__The task__: Extract each line holding the word "Treat" from the entries.

__Task data__:
------------------------------------------------
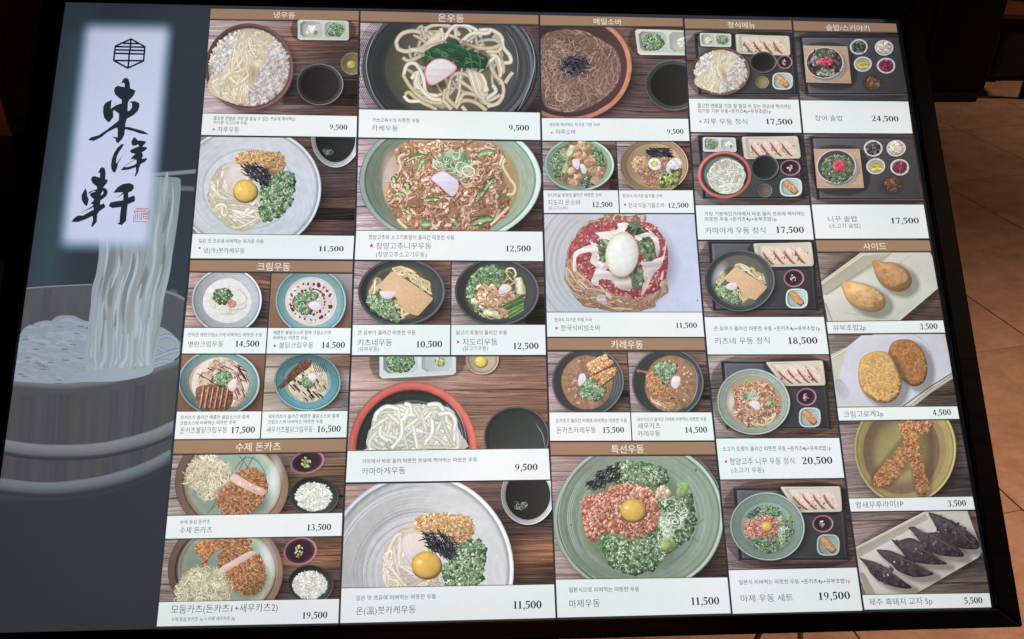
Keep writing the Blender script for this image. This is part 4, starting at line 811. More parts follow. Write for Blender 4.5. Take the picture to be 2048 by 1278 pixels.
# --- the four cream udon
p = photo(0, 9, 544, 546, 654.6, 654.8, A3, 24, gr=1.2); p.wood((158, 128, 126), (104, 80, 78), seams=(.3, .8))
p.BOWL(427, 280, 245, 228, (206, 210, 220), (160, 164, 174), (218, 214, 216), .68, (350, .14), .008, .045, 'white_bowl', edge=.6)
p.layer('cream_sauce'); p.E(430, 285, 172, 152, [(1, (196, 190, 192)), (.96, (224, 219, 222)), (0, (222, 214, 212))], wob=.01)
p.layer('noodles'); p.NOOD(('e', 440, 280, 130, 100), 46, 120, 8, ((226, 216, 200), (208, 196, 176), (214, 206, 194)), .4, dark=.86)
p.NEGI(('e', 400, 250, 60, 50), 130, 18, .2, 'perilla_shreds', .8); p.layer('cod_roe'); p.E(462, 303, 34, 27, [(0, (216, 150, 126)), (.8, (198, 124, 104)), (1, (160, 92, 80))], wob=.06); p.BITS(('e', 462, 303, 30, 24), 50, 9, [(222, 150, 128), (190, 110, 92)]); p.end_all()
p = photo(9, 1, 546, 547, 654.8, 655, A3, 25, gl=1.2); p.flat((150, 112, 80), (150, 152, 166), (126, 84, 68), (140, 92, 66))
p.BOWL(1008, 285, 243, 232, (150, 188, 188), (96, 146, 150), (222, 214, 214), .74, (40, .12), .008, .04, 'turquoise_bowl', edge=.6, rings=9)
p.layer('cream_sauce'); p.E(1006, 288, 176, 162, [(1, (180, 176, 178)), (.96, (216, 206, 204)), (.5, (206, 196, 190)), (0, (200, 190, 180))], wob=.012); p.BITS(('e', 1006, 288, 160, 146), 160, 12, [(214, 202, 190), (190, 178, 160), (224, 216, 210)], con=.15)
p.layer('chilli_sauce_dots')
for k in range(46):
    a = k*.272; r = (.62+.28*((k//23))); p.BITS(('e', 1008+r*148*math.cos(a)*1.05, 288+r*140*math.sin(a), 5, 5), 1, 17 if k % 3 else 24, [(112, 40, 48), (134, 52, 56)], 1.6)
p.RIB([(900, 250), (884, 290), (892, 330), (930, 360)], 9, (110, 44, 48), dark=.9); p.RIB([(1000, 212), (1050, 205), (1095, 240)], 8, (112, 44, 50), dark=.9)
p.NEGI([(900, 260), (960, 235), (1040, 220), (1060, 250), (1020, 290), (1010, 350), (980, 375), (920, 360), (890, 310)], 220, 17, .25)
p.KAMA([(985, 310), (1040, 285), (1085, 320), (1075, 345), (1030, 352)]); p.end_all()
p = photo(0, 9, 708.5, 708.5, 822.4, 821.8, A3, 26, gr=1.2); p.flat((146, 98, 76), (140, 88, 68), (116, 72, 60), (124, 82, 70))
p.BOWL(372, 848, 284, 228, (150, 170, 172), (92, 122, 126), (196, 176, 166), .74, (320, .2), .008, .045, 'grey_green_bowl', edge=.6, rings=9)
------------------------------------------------
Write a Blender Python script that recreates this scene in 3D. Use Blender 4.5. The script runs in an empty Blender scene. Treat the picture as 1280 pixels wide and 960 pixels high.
------------------------------------------------
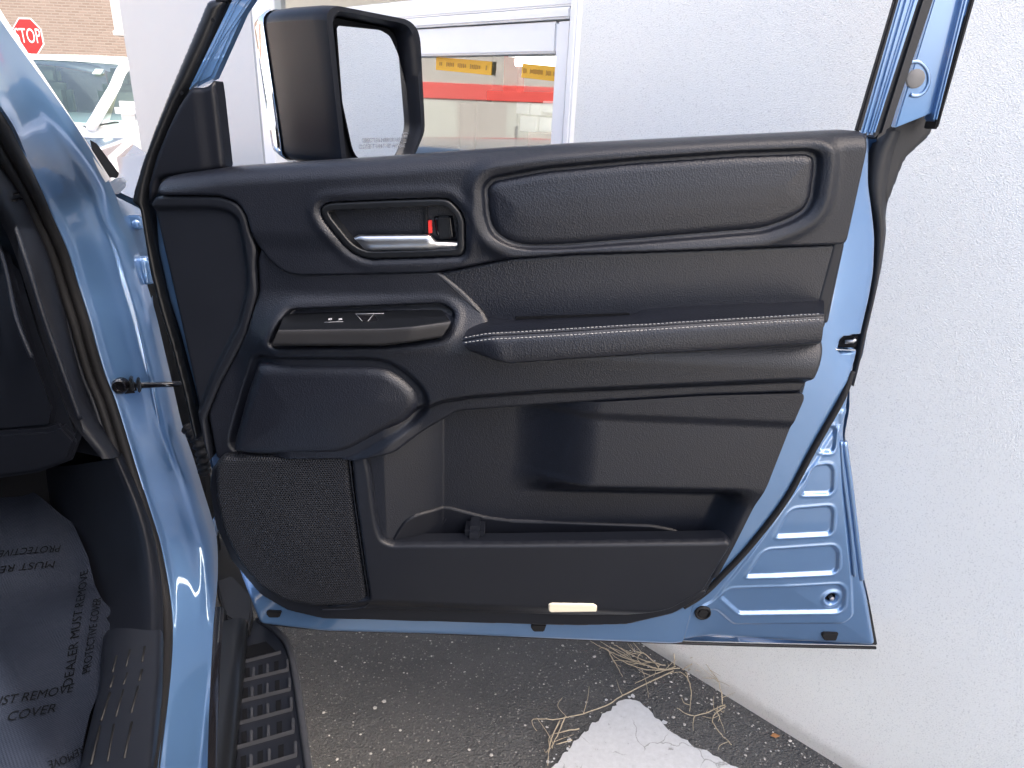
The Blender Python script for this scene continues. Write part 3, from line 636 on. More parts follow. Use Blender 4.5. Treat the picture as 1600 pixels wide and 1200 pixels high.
------------------------------------------------
__Result for this task__:
Write a Blender Python script that recreates this scene in 3D. Use Blender 4.5. The script runs in an empty Blender scene. Treat the picture as 1280 pixels wide and 960 pixels high.
The Blender Python script for this scene continues. Write part 3, from line 636 on. More parts follow. Use Blender 4.5. Treat the picture as 1600 pixels wide and 1200 pixels high.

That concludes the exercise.